- [Problem to work on] Go through the entries below and copy each line containing the word "script".

** START Listing **

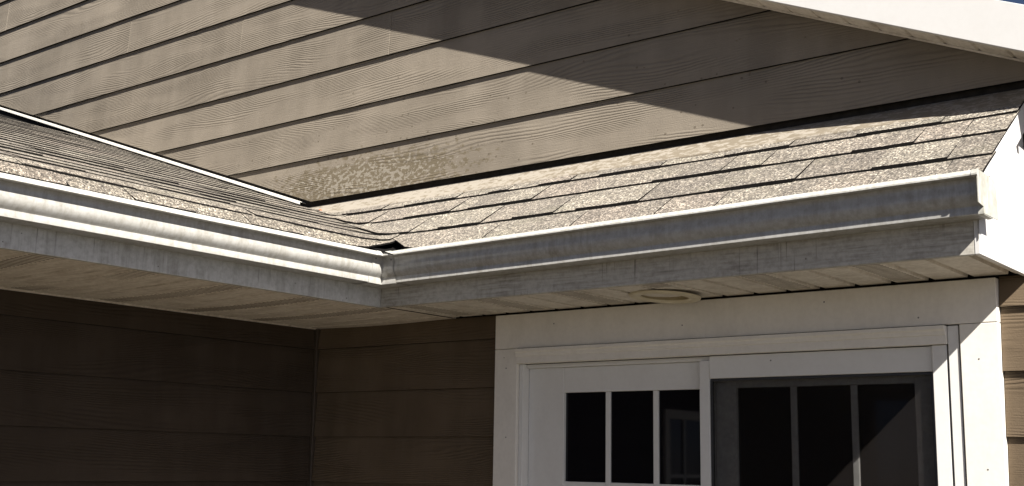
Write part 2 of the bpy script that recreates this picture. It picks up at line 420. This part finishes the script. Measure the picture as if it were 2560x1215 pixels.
# ------------------------------------------------------------------ shingle roofs
def shingle(x0, x1, y0, y1, fz, nx, ny, thick, parent, lift_lo, lift_hi, along, wob=0.0, edge=None):
    """slab over the surface fz; `along` is the axis that runs up the slope; lift_lo at the butt, lift_hi at the head"""
    b = MB(); top = []; bot = []
    for i in range(nx+1):
        tr = []; br = []
        for j in range(ny+1):
            if along == 'y': x = x0[j] + (x1[j]-x0[j])*i/nx; y = y0+(y1-y0)*j/ny; t = j/ny
            else: y = x0[j] + (x1[j]-x0[j])*i/nx; x = y0+(y1-y0)*j/ny; t = j/ny
            if edge and j < ny: x, y = edge(x, y)
            z = fz(x, y) + lift_lo + (lift_hi-lift_lo)*t
            if j == 0: z += wob*math.sin(i*2.1+x*17+y*13)
            tr.append((x, y, z)); br.append((x, y, z-thick*(1-0.6*t)))
        top.append(tr); bot.append(br)
    b.grid(top, 0); b.grid([list(reversed(r)) for r in bot], 1)
    for i in range(nx):
        b.quad(top[i][0], top[i+1][0], bot[i+1][0], bot[i][0], 1); b.quad(top[i][-1], top[i+1][-1], bot[i+1][-1], bot[i][-1], 1)
    for j in range(ny):
        b.quad(top[0][j], top[0][j+1], bot[0][j+1], bot[0][j], 1); b.quad(top[-1][j], top[-1][j+1], bot[-1][j+1], bot[-1][j], 1)
    return b.build('shingle', [m_shingle, m_edge], parent)

# decks
rd = MB()
y_e, y_t = -0.56, -0.012
rows = []
for i in range(31):
    x = 0.86 + (3.325-0.86)*i/30
    rows.append([(x, y, zright(y)-0.016) for y in (y_e, y_t)])
dk = MB()
dk.prism([(0.9, y_e, zright(y_e)-0.016), (0.9, y_t, zright(y_t)-0.016), (0.9, y_t, zright(y_t)-0.04), (0.9, y_e, zright(y_e)-0.04)],
         [(3.296, y_e, zright(y_e)-0.016), (3.296, y_t, zright(y_t)-0.016), (3.296, y_t, zright(y_t)-0.04), (3.296, y_e, zright(y_e)-0.04)])
rroof = tag(dk.build('lower_roof', m_edge), 'small sunlit shingle roof above the sliding door, running right from the valley', 'roof')
dk = MB()
x_e = 0.955
dk.prism([(x_e, -7.0, zleft(x_e)-0.016), (-3.2, -7.0, zleft(-3.2)-0.016), (-3.2, -7.0, zleft(-3.2)-0.04), (x_e, -7.0, zleft(x_e)-0.04)],
         [(x_e, -0.008, zleft(x_e)-0.016), (-3.2, -0.008, zleft(-3.2)-0.016), (-3.2, -0.008, zleft(-3.2)-0.04), (x_e, -0.008, zleft(x_e)-0.04)])
lroof = tag(dk.build('lower_roof', m_edge), 'left shingle roof seen almost edge on, sloping down to the left gutter', 'roof')

# right roof: five courses, tabs of uneven width, some doubled (laminated)
def xv(y): return (ZL - zright(y))/SL        # valley line
yb = [-0.605, -0.448, -0.290, -0.153, -0.045]
for k in range(4):
    y0 = yb[k]; y1 = yb[k+1] + 0.03
    y1 = min(y1, -0.012)
    x = xv(y0) - 0.06 - random.uniform(0, 0.05); first = True
    thickrow = random.random() < 0.5
    while x < 3.33:
        wdt = random.choice((0.11, 0.15, 0.19, 0.24, 0.29)) * random.uniform(0.9, 1.1)
        xe = x + wdt
        if xe > 3.27: xe = 3.334 + random.uniform(-0.003, 0.003)
        ny = 4 if k == 0 else 2
        X0 = []; X1 = []
        for j in range(ny+1):
            t = j/ny; yy = y0+(y1-y0)*t
            X0.append(xv(yy)-0.05-0.02*random.random() if first else x)
            X1.append(max(xe, X0[-1]+0.03))
        th = 0.010 if thickrow else 0.006
        if k == 0:
            fz = lambda xx, yy: roof(xx, yy) - (0.55*max(0, -0.545-yy))**1.0*0.25
        else: fz = roof
        skew = random.uniform(-0.004, 0.004)
        X0 = [q + (skew if not first else 0) for q in X0]
        nx = 6 if first else (3 if x < xv(y0)+0.35 else 2)
        shingle(X0, [q - 0.0018 for q in X1], y0 + (0.0 if thickrow else random.uniform(0, 0.004)), y1, fz, nx, ny, th+0.004, rroof,
                0.0165 if thickrow else 0.0115, 0.002, 'y', 0.0008, edge=(lambda xx, yy: (xx, yy + 0.15*max(0, 1.20-xx))) if k == 0 else None)
        first = False; thickrow = not thickrow if random.random() < 0.8 else thickrow
        x = xe if xe < 3.27 else 9
vl = MB()
vl.grid([[(0.80+0.045*i, -0.66+0.05*j, roof(0.80+0.045*i, -0.66+0.05*j)-0.030) for j in range(8)] for i in range(8)])
o = vl.build('valley_liner', m_edge, rroof); q = o.modifiers.new('solid', 'SOLIDIFY'); q.thickness = 0.003
# left roof: courses climb away from the gutter
STEP = 0.157
count = 0
for k in range(21):
    xb = 1.112 - STEP*k; xt = xb - STEP - 0.03
    if k == 0: xb, xt = 1.021, 0.89
    ylim = -2.25 + 0.48*max(0, 1.05-xb)       # left edge of the picture
    y = max(-3.5, ylim - 0.75 + random.uniform(-0.1, 0.1))
    def yv(x): return YR + (zleft(x)-ZR)/SR
    tk = random.random() < 0.5
    while True:
        wdt = random.choice((0.18, 0.24, 0.30, 0.38, 0.46)) * random.uniform(0.9, 1.1)
        if k == 0: wdt = random.uniform(0.22, 0.30)
        ye = y + wdt
        yend = min(yv(xb) + 0.05, -0.012)
        last = ye > yend - 0.06
        if last: ye = yend
        ny = 5 if k == 0 else 3 if k == 1 else 2
        Y0 = [y]*(ny+1); Y1 = []
        for j in range(ny+1):
            xx = xb + (xt-xb)*j/ny
            Y1.append((min(yv(xx)+0.05, -0.012) if last else ye) - 0.0018)
        th = 0.0045 if tk else 0.003
        if k <= 1: fz = lambda xx, yy: roof(xx, yy) - min(1, max(0, (yv(xx)-yy)/0.16))*(0.12*max(0, xx-0.90) + 1.8*max(0, xx-0.90)**2)
        else: fz = roof
        sk = random.uniform(-0.012, 0.012)
        shingle([q + (0 if j else sk) for j, q in enumerate(Y0)], [q + (0 if (j or last) else sk) for j, q in enumerate(Y1)], xb + (random.uniform(-0.003, 0.003) if k else 0), xt, fz, 7 if last else 2, ny, th+0.004, lroof,
                ((0.0120 if k == 1 else 0.0092 if k < 7 else 0.0074) if tk else (0.0100 if k == 1 else 0.0062)) + random.uniform(-0.0006, 0.0006), 0.001, 'x', 0.0006, edge=(lambda xx, yy: (xx - 0.13*max(0, yy+0.80), yy)) if k == 0 else None); count += 1
        tk = not tk if random.random() < 0.75 else tk
        y = ye
        if last: break

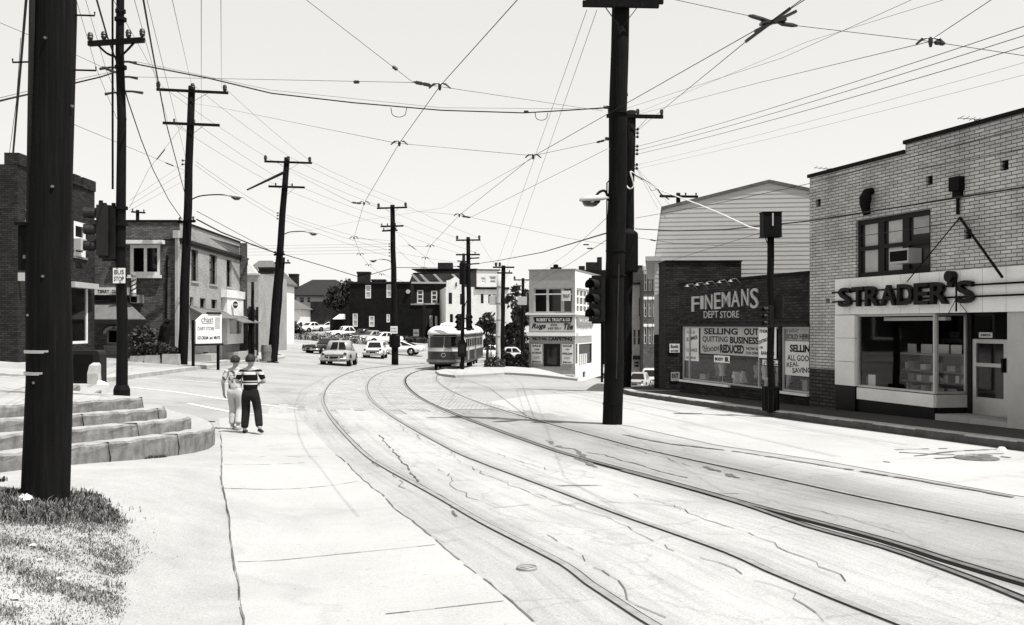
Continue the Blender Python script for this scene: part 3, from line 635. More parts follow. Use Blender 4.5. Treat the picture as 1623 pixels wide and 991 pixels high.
# ---- dark brick department store front
FF = Frame(SF.o.x-.287*7.66, SF.o.y+.958*7.66, A_ST, -.60)
store = thing('department_store', 'low dark brick department store front plastered with sale posters', 'shop', FF.loc(), A_ST)
FL = 7.655; ftop = FF.z(1278, 434)
w0 = FF.x(1080); w1 = FF.x(1233); w2 = FF.x(1237.5); wt = FF.z(1150, 518); wb = FF.z(1120, 606); wb2 = FF.z(1260, 622)
mb = MB(); mb.wall(0, FL, 0, ftop, [(w0, w1, wb, wt), (w2, FL-.02, wb2, wt)], rev=.18)
mb.quad((0, 0, 0), (0, 6, 0), (0, 6, ftop), (0, 0, ftop)); mb.quad((FL, 0, 0), (FL, 6, 0), (FL, 6, ftop), (FL, 0, ftop)); mb.build('wall', 'brick_store', store, fix='no')
mb = MB(); mb.box(-.04, FL, -.05, .3, ftop+.002, ftop+.07); mb.build('coping', 'dark_metal', store)
MB().box(0, FL, .32, 6, ftop-.25, ftop-.15).build('roof', 'roof_tar', store)
MB().box(0, FL, -.07, -.003, wt+.02, wt+.09).build('ledge', 'dark_paint', store)
xm = [w0, FF.x(1090), FF.x(1200), w1]
mb = MB(); sframe(mb, w0, w1, wb, wt, .05, .05, .11)
for q in xm[1:3]: mb.box(q-.02, q+.02, .05, .11, wb+.05, wt-.05)
sw = mb.build('shop_window', 'light_grey_paint', store); MB().box(w0+.04, w1-.04, .075, .083, wb+.04, wt-.04).build('pane', 'glass_shop', sw)
MB().box(w0-.03, FF.x(1158), -.09, .04, wb-.07, wb-.003).build('sill', 'white_paint', store); MB().box(FF.x(1160), w1, -.05, .04, wb-.07, wb-.003).build('sill', 'dark_paint', store)
mb = MB(); sframe(mb, w2, FL-.02, wb2, wt, .05, .05, .11); sw = mb.build('shop_window', 'light_grey_paint', store); MB().box(w2+.04, FL-.06, .075, .083, wb2+.04, wt-.04).build('pane', 'glass_shop', sw)
MB().box(w2-.03, FL-.01, -.09, .04, wb2-.07, wb2-.003).build('sill', 'white_paint', store)
mb = MB(); mb.quad((w0-.1, 2.6, 0), (FL, 2.6, 0), (FL, 2.6, ftop-.3), (w0-.1, 2.6, ftop-.3)); mb.quad((w0-.1, .2, wb2-.02), (FL, .2, wb2-.02), (FL, 2.6, wb2-.02), (w0-.1, 2.6, wb2-.02)); mb.quad((w0, .2, wt+.02), (FL, .2, wt+.02), (FL, 2.6, wt+.02), (w0, 2.6, wt+.02)); mb.build('interior', 'interior', store)
# goods in the display, each its own small heap
rr = random.Random(11); x = w0+.1
while x < w1-.2:
    wv = rr.uniform(.12, .3); hv = rr.uniform(.15, .8); y = rr.uniform(.4, 1.0)
    mb = MB(); kd = rr.randrange(4)
    if kd == 0:      # bust form with a draped garment
        mb.lathe([(.05, 0), (.05, .06), (.016, .07), (.016, .22), (.12, .24), (.10, .38), (.14, .55), (.12, .64), (.04, .68), (.04, .74), (.01, .75)], n=12)
    elif kd == 1:    # stacked shoe cartons
        for q_ in range(rr.randint(2, 4)): a_ = rr.uniform(-.2, .2); mb.T = Matrix.Rotation(a_, 4, 'Z'); mb.box(-.15, .15, -.09, .09, q_*.105, q_*.105+.1)
        mb.T = None
    elif kd == 2:    # folded cloth over a low stand
        mb.box(-.2, .2, -.1, .1, 0, .04); mb.bar((0, 0, .04), (0, 0, .42), .03, .03); mb.loft([[(-.2, -.10, .12), (.2, -.12, .08), (.2, .1, .1), (-.2, .1, .14)], [(-.16, -.05, .3), (.17, -.05, .28), (.17, .05, .28), (-.16, .05, .3)], [(-.12, -.02, .45), (.13, -.02, .45), (.13, .02, .45), (-.12, .02, .45)]])
    else:            # ticket card on an easel
        mb.loft([[(-.12, -.02, .02), (.12, -.02, .02), (.12, 0, .02), (-.12, 0, .02)], [(-.12, .08, .36), (.12, .08, .36), (.12, .1, .36), (-.12, .1, .36)]]); mb.bar((0, .2, 0), (0, .09, .3), .02, .02)
    q = FF.o+FF.u*x+FF.i*y; o = mb.build('shop_goods', rr.choice(['paper_grey', 'curtain', 'cloth_dark', 'cloth_grey', 'cloth_white', 'canvas_dark']), None, (q.x, q.y, FF.z0+wb-.02), A_ST+rr.uniform(-.4, .4))
    tag(o, 'dim goods crowded in the long store window below the banner', 'goods', 'goods in the long store window'); x += .16+wv*.4
for k in range(2):
    q = FF.o+FF.u*(w2+.35+.55*k)+FF.i*.6; mb = MB(); mb.box(-.12, .12, -.06, .06, 0, .26); mb.box(-.16, .16, -.08, .08, .262, .3)
    tag(mb.build('shop_goods', 'curtain', None, (q.x, q.y, FF.z0+wb2+.02), A_ST), 'pale boxes on the floor of the right hand store window', 'goods', 'goods in the right store window')
MB().box(w0+.2, w1-.1, .3, 1.6, wb2, wb-.03).build('display_shelf', 'dark_paint', store)
# lettering on the brick
zc = lambda x_, py, pxm: FF.z(pxm, py)
lt = thing('letter_sign', 'white letters of the store name over its sale posters', 'sign', FF.loc(), A_ST)
cw = [(1098, 1110, 470, 494), (1112, 1117, 469, 490), (1119.5, 1131, 467, 490.5), (1134, 1144, 464, 490), (1146, 1159, 463, 487), (1161, 1174, 461, 486.5), (1177, 1188, 458, 485), (1191, 1203.5, 457, 489)]
for ch, (a, b, t_, bt) in zip('FINEMANS', cw): text('letter', ch, lt, FF.x(a), FF.x(b), FF.z((a+b)/2, bt), FF.z((a+b)/2, t_), -.03, 'curtain', .02, .002)
for wd_, a, b in (('DEPT', 1116, 1139), ('STORE', 1142, 1172)): text('letter', wd_, lt, FF.x(a), FF.x(b), FF.z((a+b)/2, 504), FF.z((a+b)/2, 493), -.012, 'curtain', .006, .004)
for px, py in ((1106, 453), (1122, 451), (1138, 449), (1158, 447), (1176, 445)):
    q = FF.x(px); z = FF.z(px, py); mb = MB(); mb.tube([(q, 0, z-.12), (q, -.2, z+.06), (q, -.4, z+.03)], .012, 6); mb.lathe([(.02, .03), (.03, .01), (.09, -.04)], (q, -.4, z), 10)
    lo = mb.build('sign_lamp', 'steel', None, FF.loc(), A_ST); tag(lo, 'gooseneck lamps in a row along the store parapet over the white letters', 'lamp', 'sign lamps over the store name')
def poster(px0, px1, pt, pb, label, lines, d=.10, m='poster_white', angle=0, fr=FF, xmax=None):
    x0, x1 = fr.x(px0), fr.x(px1); mx = (px0+px1)/2; z0, z1 = fr.z(mx, pb), fr.z(mx, pt)
    if xmax: x1 = min(x1, xmax)
    o = MB().box(x0, x1, d, d+.004, z0, z1).build('poster', m, None, fr.loc(), fr.rz); tag(o, label, 'poster')
    H = z1-z0; Wd = x1-x0
    for s, a, b, c, e, bold, rot in lines: text('lettering', s, o, x0+a*Wd, x0+b*Wd, z0+c*H, z0+e*H, d-.003, 'ink', .001, bold, rot=rot)
    return o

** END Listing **

- [Solution to this problem]
Write part 2 of the bpy script that recreates this picture. It picks up at line 420. This part finishes the script. Measure the picture as if it were 2560x1215 pixels.
Continue the Blender Python script for this scene: part 3, from line 635. More parts follow. Use Blender 4.5. Treat the picture as 1623 pixels wide and 991 pixels high.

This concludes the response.